MERGE (also called upsert) does both in one operation. Given a natural key that uniquely identifies each record:

  • If the key exists in the target: update the record with new values
  • If the key doesn't exist: insert it as a new record

The result is idempotent -- running the same MERGE twice with the same data produces the same table state. This is the property that makes incremental extraction safe to retry.

The alternative -- INSERT -- is not idempotent. Running INSERT twice with the same data doubles every record. The first run looks fine. The retry creates invisible duplicates. No error. Just wrong numbers.

The natural key selection is a design decision. What uniquely identifies a paddy intake record?
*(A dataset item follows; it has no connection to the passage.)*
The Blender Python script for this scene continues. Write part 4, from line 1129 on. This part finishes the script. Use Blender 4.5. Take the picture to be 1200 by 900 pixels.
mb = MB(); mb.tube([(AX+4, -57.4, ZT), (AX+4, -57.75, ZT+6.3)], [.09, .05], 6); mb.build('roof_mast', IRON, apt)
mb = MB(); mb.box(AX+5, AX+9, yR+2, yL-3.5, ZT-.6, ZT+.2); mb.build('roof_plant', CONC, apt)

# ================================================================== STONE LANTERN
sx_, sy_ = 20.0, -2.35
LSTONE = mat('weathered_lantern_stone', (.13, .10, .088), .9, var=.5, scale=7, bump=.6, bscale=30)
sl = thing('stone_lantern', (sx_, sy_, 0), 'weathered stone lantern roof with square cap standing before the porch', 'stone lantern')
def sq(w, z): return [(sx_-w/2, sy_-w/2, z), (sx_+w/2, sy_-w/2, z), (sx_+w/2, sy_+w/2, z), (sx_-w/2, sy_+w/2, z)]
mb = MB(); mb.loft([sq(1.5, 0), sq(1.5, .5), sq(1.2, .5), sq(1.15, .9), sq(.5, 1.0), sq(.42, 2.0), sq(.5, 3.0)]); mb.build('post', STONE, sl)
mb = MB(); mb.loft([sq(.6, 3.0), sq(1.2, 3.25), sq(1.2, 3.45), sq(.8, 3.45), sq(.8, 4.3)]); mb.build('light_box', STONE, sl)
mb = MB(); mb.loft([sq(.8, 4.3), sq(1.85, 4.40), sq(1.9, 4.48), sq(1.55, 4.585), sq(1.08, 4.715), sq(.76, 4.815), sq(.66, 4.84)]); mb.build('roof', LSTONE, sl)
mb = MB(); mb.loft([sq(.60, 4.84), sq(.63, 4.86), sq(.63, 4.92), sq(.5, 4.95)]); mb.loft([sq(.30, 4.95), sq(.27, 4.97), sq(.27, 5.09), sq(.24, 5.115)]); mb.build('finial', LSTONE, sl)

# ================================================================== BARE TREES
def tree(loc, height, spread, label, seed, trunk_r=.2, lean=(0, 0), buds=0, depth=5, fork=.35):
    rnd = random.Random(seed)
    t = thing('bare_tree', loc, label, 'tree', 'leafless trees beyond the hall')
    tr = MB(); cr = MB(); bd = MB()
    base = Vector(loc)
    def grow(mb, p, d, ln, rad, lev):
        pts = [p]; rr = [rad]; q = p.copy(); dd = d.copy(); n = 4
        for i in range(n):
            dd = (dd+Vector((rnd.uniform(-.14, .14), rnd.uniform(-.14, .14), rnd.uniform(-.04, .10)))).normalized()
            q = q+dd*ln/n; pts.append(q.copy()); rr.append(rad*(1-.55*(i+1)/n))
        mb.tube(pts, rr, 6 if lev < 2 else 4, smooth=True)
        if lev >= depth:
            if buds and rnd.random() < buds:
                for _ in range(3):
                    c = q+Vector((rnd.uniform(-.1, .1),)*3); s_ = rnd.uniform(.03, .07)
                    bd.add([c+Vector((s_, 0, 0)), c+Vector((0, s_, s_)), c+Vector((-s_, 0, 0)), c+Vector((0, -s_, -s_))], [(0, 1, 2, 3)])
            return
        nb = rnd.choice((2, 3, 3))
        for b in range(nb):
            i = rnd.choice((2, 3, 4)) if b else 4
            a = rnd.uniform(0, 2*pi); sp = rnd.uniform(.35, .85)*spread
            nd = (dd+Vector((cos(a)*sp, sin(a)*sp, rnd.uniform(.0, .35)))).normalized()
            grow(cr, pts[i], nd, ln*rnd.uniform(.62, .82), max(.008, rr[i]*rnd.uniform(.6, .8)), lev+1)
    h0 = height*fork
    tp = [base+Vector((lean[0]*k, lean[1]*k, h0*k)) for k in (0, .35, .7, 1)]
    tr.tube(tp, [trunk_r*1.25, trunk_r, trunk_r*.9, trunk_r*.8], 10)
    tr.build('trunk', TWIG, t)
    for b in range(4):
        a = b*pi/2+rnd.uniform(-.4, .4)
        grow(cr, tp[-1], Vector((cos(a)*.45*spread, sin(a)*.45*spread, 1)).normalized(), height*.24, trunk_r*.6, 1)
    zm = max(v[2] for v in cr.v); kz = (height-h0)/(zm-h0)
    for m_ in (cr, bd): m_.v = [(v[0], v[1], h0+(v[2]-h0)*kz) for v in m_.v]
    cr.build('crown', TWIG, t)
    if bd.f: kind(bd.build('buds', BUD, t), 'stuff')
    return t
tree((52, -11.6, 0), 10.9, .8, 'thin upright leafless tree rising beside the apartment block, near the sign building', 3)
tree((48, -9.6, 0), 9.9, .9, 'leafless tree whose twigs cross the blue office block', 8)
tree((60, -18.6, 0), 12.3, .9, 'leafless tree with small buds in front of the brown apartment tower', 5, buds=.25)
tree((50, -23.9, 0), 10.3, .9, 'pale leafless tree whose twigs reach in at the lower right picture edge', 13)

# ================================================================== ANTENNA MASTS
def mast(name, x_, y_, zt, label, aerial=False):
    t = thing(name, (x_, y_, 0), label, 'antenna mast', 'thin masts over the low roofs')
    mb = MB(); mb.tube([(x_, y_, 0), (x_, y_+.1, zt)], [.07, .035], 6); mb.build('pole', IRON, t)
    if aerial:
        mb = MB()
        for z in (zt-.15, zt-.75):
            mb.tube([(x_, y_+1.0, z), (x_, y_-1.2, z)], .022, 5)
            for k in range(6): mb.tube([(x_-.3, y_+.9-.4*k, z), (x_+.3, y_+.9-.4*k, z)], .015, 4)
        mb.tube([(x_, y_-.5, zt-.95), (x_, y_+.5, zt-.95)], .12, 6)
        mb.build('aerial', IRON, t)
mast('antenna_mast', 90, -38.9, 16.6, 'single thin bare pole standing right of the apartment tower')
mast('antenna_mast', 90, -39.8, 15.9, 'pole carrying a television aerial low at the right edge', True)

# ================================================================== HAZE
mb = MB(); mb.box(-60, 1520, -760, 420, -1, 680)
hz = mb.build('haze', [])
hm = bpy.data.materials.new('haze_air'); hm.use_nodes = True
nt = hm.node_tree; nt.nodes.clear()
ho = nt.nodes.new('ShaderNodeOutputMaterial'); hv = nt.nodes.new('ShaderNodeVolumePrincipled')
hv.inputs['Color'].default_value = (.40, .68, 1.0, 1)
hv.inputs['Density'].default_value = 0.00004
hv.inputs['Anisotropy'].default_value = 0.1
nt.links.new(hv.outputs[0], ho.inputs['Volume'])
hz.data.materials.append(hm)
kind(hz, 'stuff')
The farmer name alone is not enough (the same farmer delivers multiple times). The date alone is not enough (multiple farmers deliver on the same day). The combination of mill + farmer + date + grade might work -- but only if a farmer never delivers the same grade twice in one day. The grain decision determines which records merge and which stay separate.

When to choose which

Factor Favors full refresh Favors incremental
Data volume Small (< 10K rows) Large (> 100K rows)
Source timestamp reliability Unreliable or absent Reliable and consistent
Correction patterns Corrections overwrite originals Corrections are additive
Cost sensitivity Low (local, cheap storage) High (cloud, per-query pricing)
Freshness requirements Daily or less frequent Hourly or more frequent
Complexity tolerance Low -- prefer simplicity Can handle watermark monitoring

Some sources warrant full refresh indefinitely. Small reference tables, lookup values, and sources with unreliable timestamps are safer and cheaper to reload completely. Others must be incremental from the start because the data volume makes full refresh prohibitively expensive or slow.

This is a per-source decision, not a per-pipeline decision. A single pipeline can have some sources on full refresh and others on incremental.